* COLLECTED DATA *
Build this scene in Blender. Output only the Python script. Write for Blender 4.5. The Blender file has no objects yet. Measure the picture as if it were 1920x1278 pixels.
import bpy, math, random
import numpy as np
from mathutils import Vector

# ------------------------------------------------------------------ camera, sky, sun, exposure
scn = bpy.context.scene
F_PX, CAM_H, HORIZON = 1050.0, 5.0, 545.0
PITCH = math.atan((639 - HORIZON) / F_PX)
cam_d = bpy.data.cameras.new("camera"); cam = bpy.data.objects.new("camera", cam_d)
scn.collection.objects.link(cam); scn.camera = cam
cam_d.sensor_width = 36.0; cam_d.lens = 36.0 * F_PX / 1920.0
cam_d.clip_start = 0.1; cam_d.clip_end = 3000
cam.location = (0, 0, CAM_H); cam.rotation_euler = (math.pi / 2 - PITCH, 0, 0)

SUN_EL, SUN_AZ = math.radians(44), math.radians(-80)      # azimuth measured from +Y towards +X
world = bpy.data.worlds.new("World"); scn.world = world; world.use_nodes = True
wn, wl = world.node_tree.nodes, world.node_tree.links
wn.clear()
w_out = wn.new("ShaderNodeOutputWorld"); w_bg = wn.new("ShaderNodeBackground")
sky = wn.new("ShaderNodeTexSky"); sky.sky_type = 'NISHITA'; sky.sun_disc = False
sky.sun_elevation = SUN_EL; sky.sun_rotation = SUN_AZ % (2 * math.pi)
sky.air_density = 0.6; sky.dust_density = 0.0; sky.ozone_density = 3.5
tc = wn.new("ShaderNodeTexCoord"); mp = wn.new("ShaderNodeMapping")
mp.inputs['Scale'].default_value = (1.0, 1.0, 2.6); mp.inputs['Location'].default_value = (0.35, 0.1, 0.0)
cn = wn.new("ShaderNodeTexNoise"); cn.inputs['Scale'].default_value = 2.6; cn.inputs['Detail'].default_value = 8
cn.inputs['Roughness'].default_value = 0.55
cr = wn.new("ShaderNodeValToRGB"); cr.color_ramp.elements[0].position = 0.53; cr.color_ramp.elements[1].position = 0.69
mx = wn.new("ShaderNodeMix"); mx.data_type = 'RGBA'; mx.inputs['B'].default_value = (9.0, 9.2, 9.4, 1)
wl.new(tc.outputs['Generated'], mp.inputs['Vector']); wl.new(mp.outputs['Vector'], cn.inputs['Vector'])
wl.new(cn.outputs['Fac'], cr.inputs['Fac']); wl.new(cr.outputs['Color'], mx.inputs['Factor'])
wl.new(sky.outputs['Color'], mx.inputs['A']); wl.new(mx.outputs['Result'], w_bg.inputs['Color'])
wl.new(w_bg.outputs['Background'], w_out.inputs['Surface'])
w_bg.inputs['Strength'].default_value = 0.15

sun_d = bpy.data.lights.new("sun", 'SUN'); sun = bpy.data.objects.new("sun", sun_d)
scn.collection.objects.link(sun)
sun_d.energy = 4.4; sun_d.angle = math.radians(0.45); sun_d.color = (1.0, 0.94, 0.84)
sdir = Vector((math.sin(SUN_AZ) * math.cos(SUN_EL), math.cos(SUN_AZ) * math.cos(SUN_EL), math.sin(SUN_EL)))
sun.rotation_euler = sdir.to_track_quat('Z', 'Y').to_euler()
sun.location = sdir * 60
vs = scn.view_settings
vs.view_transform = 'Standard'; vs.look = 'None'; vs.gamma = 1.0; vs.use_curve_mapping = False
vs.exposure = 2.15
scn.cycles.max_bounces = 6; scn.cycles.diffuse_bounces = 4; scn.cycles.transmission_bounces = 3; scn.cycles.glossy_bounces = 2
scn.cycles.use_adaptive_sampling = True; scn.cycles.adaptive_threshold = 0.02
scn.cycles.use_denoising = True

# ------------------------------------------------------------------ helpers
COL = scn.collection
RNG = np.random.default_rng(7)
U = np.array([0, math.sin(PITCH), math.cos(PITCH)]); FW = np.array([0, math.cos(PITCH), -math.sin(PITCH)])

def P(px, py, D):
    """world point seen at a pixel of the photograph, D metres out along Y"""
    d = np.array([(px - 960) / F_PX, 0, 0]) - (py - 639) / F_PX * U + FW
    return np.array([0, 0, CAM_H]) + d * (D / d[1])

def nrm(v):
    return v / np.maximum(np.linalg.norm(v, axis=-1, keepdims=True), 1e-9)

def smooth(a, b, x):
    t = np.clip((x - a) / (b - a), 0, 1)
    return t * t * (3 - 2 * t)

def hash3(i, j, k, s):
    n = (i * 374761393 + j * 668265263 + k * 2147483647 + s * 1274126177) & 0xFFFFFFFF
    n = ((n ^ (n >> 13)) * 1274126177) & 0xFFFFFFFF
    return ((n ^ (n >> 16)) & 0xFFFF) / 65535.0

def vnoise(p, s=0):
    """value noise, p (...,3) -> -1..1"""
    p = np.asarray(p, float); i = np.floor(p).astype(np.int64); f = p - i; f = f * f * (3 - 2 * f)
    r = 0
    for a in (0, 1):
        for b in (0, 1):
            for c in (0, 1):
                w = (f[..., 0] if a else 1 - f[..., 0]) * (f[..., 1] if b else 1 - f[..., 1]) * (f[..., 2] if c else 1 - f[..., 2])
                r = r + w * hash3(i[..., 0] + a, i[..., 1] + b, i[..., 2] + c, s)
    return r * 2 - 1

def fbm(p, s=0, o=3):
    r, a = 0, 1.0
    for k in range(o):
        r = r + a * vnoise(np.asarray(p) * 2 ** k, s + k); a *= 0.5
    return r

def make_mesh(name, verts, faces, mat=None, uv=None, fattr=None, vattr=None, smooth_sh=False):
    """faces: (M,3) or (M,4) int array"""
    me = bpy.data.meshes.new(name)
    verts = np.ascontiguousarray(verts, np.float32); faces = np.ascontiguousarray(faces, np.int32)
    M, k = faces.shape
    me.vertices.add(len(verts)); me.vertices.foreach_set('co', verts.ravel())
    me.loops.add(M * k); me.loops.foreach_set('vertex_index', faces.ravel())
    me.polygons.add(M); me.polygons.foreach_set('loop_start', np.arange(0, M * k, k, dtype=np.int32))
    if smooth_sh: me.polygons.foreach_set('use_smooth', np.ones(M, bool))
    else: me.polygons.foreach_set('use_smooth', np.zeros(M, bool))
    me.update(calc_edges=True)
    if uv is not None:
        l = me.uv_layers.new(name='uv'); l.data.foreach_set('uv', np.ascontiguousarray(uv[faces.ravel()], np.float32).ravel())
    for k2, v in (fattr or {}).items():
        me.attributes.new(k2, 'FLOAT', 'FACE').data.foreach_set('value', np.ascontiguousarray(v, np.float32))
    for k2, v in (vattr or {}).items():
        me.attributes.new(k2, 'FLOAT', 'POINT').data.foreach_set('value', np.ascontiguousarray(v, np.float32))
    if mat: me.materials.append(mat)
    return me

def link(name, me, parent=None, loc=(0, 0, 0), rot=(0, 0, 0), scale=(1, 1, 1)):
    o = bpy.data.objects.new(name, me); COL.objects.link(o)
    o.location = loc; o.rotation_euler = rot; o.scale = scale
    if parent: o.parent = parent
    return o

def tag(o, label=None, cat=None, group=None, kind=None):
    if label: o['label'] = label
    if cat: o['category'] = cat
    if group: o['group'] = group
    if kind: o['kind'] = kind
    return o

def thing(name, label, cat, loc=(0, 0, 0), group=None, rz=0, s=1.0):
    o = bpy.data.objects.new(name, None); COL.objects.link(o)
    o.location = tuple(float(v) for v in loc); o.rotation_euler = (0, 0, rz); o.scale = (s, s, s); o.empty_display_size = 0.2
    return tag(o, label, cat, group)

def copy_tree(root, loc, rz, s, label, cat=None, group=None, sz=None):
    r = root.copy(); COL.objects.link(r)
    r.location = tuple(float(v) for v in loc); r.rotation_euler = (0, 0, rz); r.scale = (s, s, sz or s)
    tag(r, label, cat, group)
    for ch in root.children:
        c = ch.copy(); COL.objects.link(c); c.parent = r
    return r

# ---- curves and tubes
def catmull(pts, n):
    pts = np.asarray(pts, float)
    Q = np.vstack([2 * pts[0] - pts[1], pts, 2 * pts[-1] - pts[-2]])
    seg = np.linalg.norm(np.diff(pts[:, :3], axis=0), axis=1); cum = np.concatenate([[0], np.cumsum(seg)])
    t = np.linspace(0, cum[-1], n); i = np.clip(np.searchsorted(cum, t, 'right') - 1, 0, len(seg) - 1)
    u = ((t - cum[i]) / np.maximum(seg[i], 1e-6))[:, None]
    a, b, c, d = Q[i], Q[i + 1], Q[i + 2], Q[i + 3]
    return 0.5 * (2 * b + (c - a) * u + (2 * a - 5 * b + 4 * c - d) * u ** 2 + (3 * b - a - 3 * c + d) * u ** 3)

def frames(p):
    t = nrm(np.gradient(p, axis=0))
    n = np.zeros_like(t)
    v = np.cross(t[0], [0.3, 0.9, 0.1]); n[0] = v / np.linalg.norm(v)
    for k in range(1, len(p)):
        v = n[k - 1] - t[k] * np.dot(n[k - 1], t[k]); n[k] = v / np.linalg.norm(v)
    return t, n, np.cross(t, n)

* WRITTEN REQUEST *
List the lines of the material in which the word "objects" occurs.

* OUTPUT *
Build this scene in Blender. Output only the Python script. Write for Blender 4.5. The Blender file has no objects yet. Measure the picture as if it were 1920x1278 pixels.
cam_d = bpy.data.cameras.new("camera"); cam = bpy.data.objects.new("camera", cam_d)
scn.collection.objects.link(cam); scn.camera = cam
sun_d = bpy.data.lights.new("sun", 'SUN'); sun = bpy.data.objects.new("sun", sun_d)
scn.collection.objects.link(sun)
    o = bpy.data.objects.new(name, me); COL.objects.link(o)
    o = bpy.data.objects.new(name, None); COL.objects.link(o)
    r = root.copy(); COL.objects.link(r)
        c = ch.copy(); COL.objects.link(c); c.parent = r